When U.S. Defense Secretary Chuck Hagel announced his resignation in late November 2014, the news rippled far beyond Washington, landing squarely on the docks of Mobile’s Austal USA shipyard. Hagel had spent much of his tenure raising pointed questions about the littoral combat ship program, a fast, shallow-draft vessel built for close-to-shore Navy missions. His departure gave supporters of the program, including U.S. Rep. Bradley Byrne of Fairhope, a reason for cautious optimism.

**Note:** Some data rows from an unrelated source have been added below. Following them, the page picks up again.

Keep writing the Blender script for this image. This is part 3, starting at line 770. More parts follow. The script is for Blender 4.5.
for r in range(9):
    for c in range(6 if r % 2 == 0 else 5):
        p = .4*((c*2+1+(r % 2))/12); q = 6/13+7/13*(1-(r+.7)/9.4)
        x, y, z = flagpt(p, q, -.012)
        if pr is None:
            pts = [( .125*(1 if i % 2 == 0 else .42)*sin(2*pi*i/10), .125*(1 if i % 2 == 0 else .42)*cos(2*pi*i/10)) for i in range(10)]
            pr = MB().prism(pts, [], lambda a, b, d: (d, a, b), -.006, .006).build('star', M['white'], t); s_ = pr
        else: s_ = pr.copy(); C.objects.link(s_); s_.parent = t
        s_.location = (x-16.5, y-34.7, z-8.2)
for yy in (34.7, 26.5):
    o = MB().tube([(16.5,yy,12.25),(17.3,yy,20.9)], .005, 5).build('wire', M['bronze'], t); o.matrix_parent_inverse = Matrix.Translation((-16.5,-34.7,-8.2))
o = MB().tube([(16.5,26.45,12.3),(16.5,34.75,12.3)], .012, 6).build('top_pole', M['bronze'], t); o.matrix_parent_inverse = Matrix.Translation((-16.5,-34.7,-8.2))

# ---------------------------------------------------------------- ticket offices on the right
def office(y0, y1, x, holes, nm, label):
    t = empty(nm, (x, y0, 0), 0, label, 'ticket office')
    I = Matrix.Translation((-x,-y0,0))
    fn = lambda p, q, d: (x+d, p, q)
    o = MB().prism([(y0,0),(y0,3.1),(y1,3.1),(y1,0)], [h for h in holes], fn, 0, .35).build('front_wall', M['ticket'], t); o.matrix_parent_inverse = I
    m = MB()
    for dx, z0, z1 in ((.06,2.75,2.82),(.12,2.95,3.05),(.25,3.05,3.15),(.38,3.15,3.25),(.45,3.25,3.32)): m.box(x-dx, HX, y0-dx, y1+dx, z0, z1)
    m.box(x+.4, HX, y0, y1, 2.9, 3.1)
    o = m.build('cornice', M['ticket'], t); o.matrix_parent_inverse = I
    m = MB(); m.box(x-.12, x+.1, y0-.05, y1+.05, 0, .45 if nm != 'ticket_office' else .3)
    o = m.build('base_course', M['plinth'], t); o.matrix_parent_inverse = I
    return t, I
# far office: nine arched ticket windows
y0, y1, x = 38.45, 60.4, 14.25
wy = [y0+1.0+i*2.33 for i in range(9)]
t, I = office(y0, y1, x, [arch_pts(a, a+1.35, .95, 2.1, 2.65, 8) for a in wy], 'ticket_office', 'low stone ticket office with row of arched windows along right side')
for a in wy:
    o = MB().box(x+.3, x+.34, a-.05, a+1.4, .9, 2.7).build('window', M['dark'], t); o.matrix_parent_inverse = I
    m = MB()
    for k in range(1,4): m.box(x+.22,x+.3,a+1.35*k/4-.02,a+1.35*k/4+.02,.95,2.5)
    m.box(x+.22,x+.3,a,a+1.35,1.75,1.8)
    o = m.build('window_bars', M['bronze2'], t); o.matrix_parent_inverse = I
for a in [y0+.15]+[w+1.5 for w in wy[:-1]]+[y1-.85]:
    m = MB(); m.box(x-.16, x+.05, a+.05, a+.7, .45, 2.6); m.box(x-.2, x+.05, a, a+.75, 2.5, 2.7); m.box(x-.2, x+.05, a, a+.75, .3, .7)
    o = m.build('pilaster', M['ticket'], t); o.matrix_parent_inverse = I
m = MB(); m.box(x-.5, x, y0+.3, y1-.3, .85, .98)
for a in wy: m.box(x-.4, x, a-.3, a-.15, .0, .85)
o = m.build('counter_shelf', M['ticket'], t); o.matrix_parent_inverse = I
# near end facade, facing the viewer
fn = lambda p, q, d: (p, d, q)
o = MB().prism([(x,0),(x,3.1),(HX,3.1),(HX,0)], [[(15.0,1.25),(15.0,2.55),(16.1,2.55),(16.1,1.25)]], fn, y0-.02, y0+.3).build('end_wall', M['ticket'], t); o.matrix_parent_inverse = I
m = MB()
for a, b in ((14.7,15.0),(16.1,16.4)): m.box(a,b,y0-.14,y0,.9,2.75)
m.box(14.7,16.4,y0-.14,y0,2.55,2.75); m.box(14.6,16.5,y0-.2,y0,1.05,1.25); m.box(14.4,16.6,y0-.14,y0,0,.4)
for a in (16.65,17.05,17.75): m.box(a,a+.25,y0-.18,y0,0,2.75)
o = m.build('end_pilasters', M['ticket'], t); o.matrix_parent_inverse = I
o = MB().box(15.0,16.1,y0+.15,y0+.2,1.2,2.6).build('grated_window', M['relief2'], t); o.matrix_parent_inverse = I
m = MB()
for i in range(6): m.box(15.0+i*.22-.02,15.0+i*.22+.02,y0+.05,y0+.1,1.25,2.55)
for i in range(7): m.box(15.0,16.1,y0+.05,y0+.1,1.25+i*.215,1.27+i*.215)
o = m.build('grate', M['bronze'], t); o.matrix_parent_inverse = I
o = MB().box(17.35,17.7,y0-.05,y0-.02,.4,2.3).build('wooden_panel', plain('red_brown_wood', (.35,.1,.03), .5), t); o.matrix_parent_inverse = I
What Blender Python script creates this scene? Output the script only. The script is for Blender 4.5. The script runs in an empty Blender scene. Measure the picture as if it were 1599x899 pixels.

More than 4,200 workers build littoral combat ships and joint high-speed vessels at the Austal facility in Mobile, making the program one of the region’s largest employers tied to federal defense spending. Earlier in 2014, Hagel had ordered a halt to LCS production after 32 of a planned 52 hulls, forming a task force to study whether the ship’s combat capability needed a redesign. That decision left the future of the remaining 20 vessels, and the jobs connected to them, in limbo.

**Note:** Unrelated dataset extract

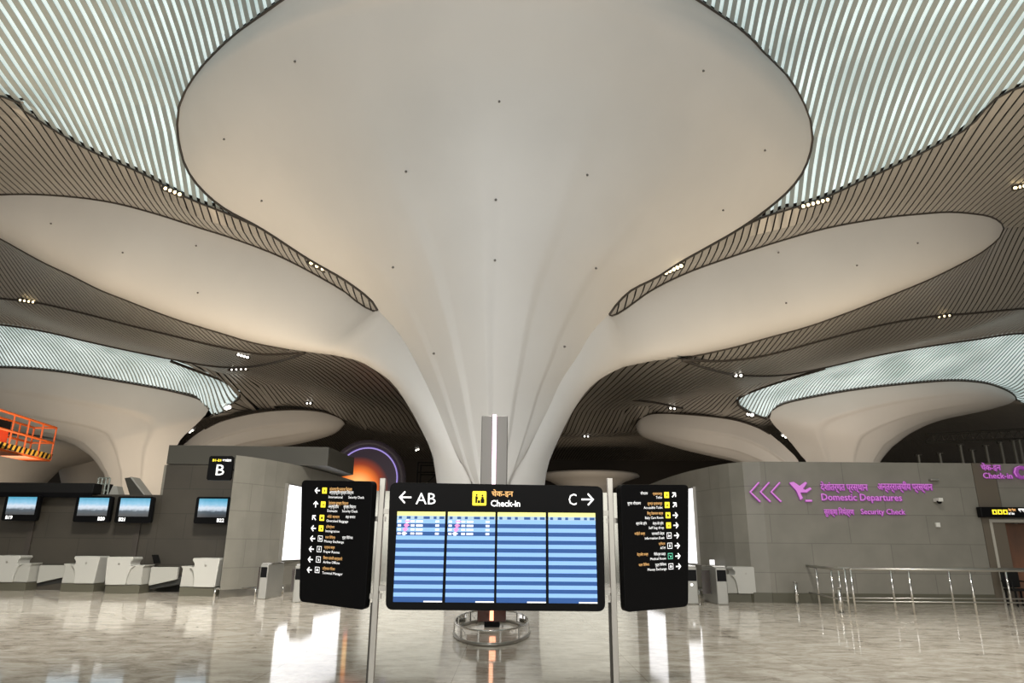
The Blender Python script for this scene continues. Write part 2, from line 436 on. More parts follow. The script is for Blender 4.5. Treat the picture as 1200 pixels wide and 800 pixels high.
# A/B line (near skylight | dark strip)
ABl = PL([(0, 112, 23.9), (33, 133, 25.0), (100, 173, 26.4), (167, 203, 27.0), (217, 230, 27.1), (267, 250, 27.05), (304, 266, 27)])
ABl = [Vector((-34, 19.5, 19.2)), Vector((-27, 21.6, 19.2))] + ABl
ABr = PL([(1200, 100, 23.4), (1133, 150, 25.5), (1067, 185, 26.6), (1013, 210, 27.1), (973, 228, 27.2), (933, 242, 27.15), (897, 253, 27.1), (868, 266, 27)])
ABr = [Vector((34, 19.0, 19.2)), Vector((27, 21.0, 19.2))] + ABr
ABl_s = sm(ABl, 50); ABr_s = sm(ABr, 50)
iL = min(range(len(LR)), key=lambda i: (LR[i] - ABl[-1]).length)
iR = min(range(len(RR)), key=lambda i: (RR[i] - ABr[-1]).length)
rimL = LR[iL:]; rimR = RR[iR:]
near = [Vector((tip.x, 4, 19.2)), Vector((-34, 4, 19.2))]
slat_zone(ABl_s + rimL + near, .36, .20, .03, .16, [slat_light, sky_m])
slat_zone(ABr_s + rimR + [Vector((tip.x, 4, 19.2)), Vector((34, 4, 19.2))], .36, .20, .03, .16, [slat_light, sky_m])
# dark strip B
cuspL = LR[nb - 1:iL + 1]; cuspR = RR[nb - 1:iR + 1]
NLz = NL[23:]; NRz = NR[23:]
polyBL = ABl_s + cuspL[::-1] + NLz + [Vector((-42, 34, 19.3)), Vector((-42, 19, 19.3))]
polyBR = ABr_s + cuspR[::-1] + NRz + [Vector((42, 34, 19.3)), Vector((42, 18.5, 19.3))]
slat_zone(polyBL, .38, .30, .03, .14, [slat_m, dark_back])
slat_zone(polyBR, .38, .30, .03, .14, [slat_m, dark_back])
edge(ABl_s, .045); edge(ABr_s, .045); edge(LR[nb - 1:], .06); edge(RR[nb - 1:], .06); edge(NLz, .045); edge(NRz, .045)

# zone C (behind the side petals) and D (up to the rear skylights)
CDl = PL([(0, 349, 41), (43, 354, 40), (100, 367, 38.6), (150, 380, 37.3), (200, 392, 36.2), (250, 404, 35), (300, 413.5, 33.6), (330, 414, 32.4), (357, 412.3, 30.6)])
CDl = [Vector((-44, 45, 18)), Vector((-37, 43, 17.5))] + CDl
Dl = PL([(0, 380, 47.6), (50, 387.5, 47.3), (100, 399, 47), (150, 410, 46.6), (200, 420, 45.8), (245, 428, 44.5), (283, 430, 42.5), (317, 425, 38.5), (345, 417, 33), (357, 412.3, 30.6)])
Dl = [Vector((-50, 50, 18)), Vector((-44, 49, 17.6))] + Dl
iF = min(range(len(FL_)), key=lambda i: (FL_[i] - CDl[-1]).length)
FLz = FL_[iF:]
CDl_s = sm(CDl, 50); Dl_s = sm(Dl, 50)
slat_zone(FLz + [Vector((-44, 37, 18.9))] + CDl_s, .38, .29, .03, .14, [slat_m, dark_back])
slat_zone(CDl_s + Dl_s[::-1], .38, .29, .03, .14, [slat_m, dark_back])
CDr = PL([(1200, 361, 40), (1133, 367, 38.8), (1093, 370, 38), (1033, 380, 36.8), (967, 397, 35.5), (900, 415, 34.2), (850, 422, 32.6), (800, 421, 29.3)])
CDr = [Vector((44, 45, 17.5)), Vector((36, 43, 17))] + CDr
Dr = PL([(1200, 390, 47.6), (1142, 397.5, 47.3), (1083, 406, 47), (1025, 416.5, 46.5), (967, 430, 45.8), (917, 439, 44), (867, 439, 40), (833, 432, 34.5), (800, 421, 29.3)])
Dr = [Vector((50, 50, 17.3)), Vector((44, 49, 17))] + Dr
iF2 = min(range(len(FR_)), key=lambda i: (FR_[i] - CDr[-1]).length)
CDr_s = sm(CDr, 50); Dr_s = sm(Dr, 50)
slat_zone(FR_[iF2:] + [Vector((44, 37, 18.5))] + CDr_s, .38, .29, .03, .14, [slat_m, dark_back])
slat_zone(CDr_s + Dr_s[::-1], .38, .29, .03, .14, [slat_m, dark_back])
for e in (CDl_s, Dl_s, CDr_s, Dr_s): edge(e, .07)
edge(FLz, .05); edge(FR_[iF2:], .05)

# ------------------------------------------------------------------ rear columns
def lobe_from(name, N_, F_, parent, split_n, split_f, floor_pt=True, folds=4, amp=.5):
    n1, n2 = N_[:split_n + 1], N_[split_n:]; f1, f2 = F_[:split_f + 1], F_[split_f:]
    if floor_pt: n1 = [fl(n1[0])] + n1; f1 = [fl(f1[0])] + f1
    return side_lobe(name, n1, n2, f1, f2, parent, folds=folds, amp=amp)
rcl = empty('lotus_column', P(160, 600, 55) * Vector((1, 1, 0)) if False else Vector((P(160, 600, 55).x, 55, 0)), 'white lotus column at the far left behind the dark monitor beam, under a bright skylight ring', 'column')
HN = PL([(190, 600, 53), (194, 560, 53), (209, 519, 52.6), (225, 502, 52.3), (240, 487, 52), (245, 479, 52), (240, 471, 52), (225, 464, 52), (187, 455, 52), (125, 444, 52), (62, 434, 52), (0, 430, 52), (-60, 434, 53), (-110, 452, 55)])
HF = PL([(124, 600, 55.5), (124, 562, 55.5), (117, 548, 55.8), (107, 535, 56.2), (87, 521, 57), (66, 514, 57.5), (28, 507, 58), (0, 501, 58), (-50, 485, 57.5), (-110, 452, 55)])
_, HNs, HFs = lobe_from('front_petal', HN, HF, rcl, 5, 4)
SN = PL([(200, 570, 54.5), (207, 532, 54.6), (222, 515, 54.8), (240, 502, 55), (262, 492, 55.2), (300, 483, 55.6), (340, 479.5, 56), (375, 481.5, 56.6), (398, 489, 57.4), (405, 496, 58)])
SF = PL([(208, 580, 57), (225, 550, 58), (260, 537, 59), (300, 528, 59.5), (350, 520, 59.5), (390, 509, 59), (405, 496, 58)])
_, SNs, _x = lobe_from('side_petal', SN, SF, rcl, 3, 2)
rcr = empty('lotus_column', Vector((P(985, 600, 58).x, 58, 0)), 'white lotus column at the far right rising behind the purple lettered wall', 'column')
RN = PL([(958, 600, 57), (948, 548, 57), (937.5, 532, 56.5), (923, 514, 55.6), (908, 499, 54.6), (901, 489, 54), (902.5, 482, 53.8), (917, 473, 53.6), (946, 466, 53.5), (996, 457, 53.5), (1054, 450, 53.5), (1112, 445.6, 53.8), (1150, 447.7, 54.3), (1173, 454, 55), (1188, 462, 55.8), (1191, 468, 56.5)])
RF = PL([(1016, 600, 59), (1024, 560, 59), (1032, 540, 59.2), (1045, 524, 59.5), (1068, 507, 60), (1100, 493, 60), (1150, 482, 59), (1180, 474, 57.6), (1191, 468, 56.5)])
_, RNs, RFs = lobe_from('front_petal', RN, RF, rcr, 5, 3)
TN = PL([(955, 600, 57.4), (938, 545, 57.2), (923, 526, 57), (902, 508, 56.8), (887, 500, 56.7), (865, 492.5, 56.6), (842, 488.5, 56.5), (811, 485.5, 56.6), (779, 483.7, 57), (761, 485, 57.4), (750, 490, 57.8), (744.6, 497, 58.4)])
TF = PL([(948, 600, 59), (930, 575, 59.5), (900, 556, 60), (865, 542, 60.3), (831, 534, 60.3), (797, 526, 60), (761, 515, 59.4), (748, 507, 58.8), (744.6, 497, 58.4)])
_, TNs, _x = lobe_from('side_petal', TN, TF, rcr, 3, 2)
for e in (HNs[23:], RNs[23:], SNs[23:], TNs[23:]): edge(e, .07)

# rear skylight bands
Gl = PL([(200, 422.5, 46.6), (225, 432, 48), (262, 446, 50), (279, 458, 52), (279, 467, 52.8), (262, 477, 52.8), (247, 487, 52.4)])
GlO = Dl_s[:next(i for i, p in enumerate(Dl_s) if p.x > P(180, 416, 46.2).x)] + Gl
hs = [p for p in HNs[23:]]
slat_zone(GlO + hs + [Vector((-50, 56, 15))], .30, .10, .02, .12, [slat_light, sky_m], seglen=.8)
Gr = PL([(967, 431, 46.3), (908, 448.6, 48.5), (873, 461.7, 50.5), (864.6, 469, 51.5), (867.5, 476, 52.5), (879, 483.6, 53.2), (898, 490, 54)])
GrO = Dr_s[:next(i for i, p in enumerate(Dr_s) if p.x < P(985, 426, 46).x)] + Gr
rs_ = [p for p in RNs[23:]]
slat_zone(GrO + rs_ + PL([(1215, 474, 57)]) + [Vector((50, 55, 15))], .30, .10, .02, .12, [slat_light, sky_m], seglen=.8)
edge(sm(Gl, 30), .1); edge(sm(Gr, 30), .1)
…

Byrne, who represents Mobile and much of coastal Alabama in Congress, said he hoped whoever succeeded Hagel at the Pentagon would back the program’s continuation. He argued the ship’s design could still be adapted to satisfy the Navy’s requirements, and he was critical of what he described as indecision from the White House on defense policy more broadly.
Adm. Jonathan Greenert, the Navy’s top uniformed officer, had indicated a decision on the fate of the remaining ships in the program was expected soon, adding urgency to a debate happening well outside the Beltway from the banks of Mobile Bay. For a regional economy still leaning on shipbuilding, aerospace and defense contracts for good-paying jobs, any signal from Washington about the LCS program’s direction carried real weight in Mobile.
An Austal spokeswoman declined to comment on the personnel change atop the Defense Department. But local officials and business leaders were watching closely, aware that decisions made in Washington over the ship’s design and production numbers could directly shape employment at one of Mobile County’s most significant manufacturing operations for years to come.
The uncertainty over Hagel’s successor underscored how deeply national defense policy touches local economies along the Gulf Coast, where military shipbuilding contracts have become an economic anchor for thousands of families in the Mobile area.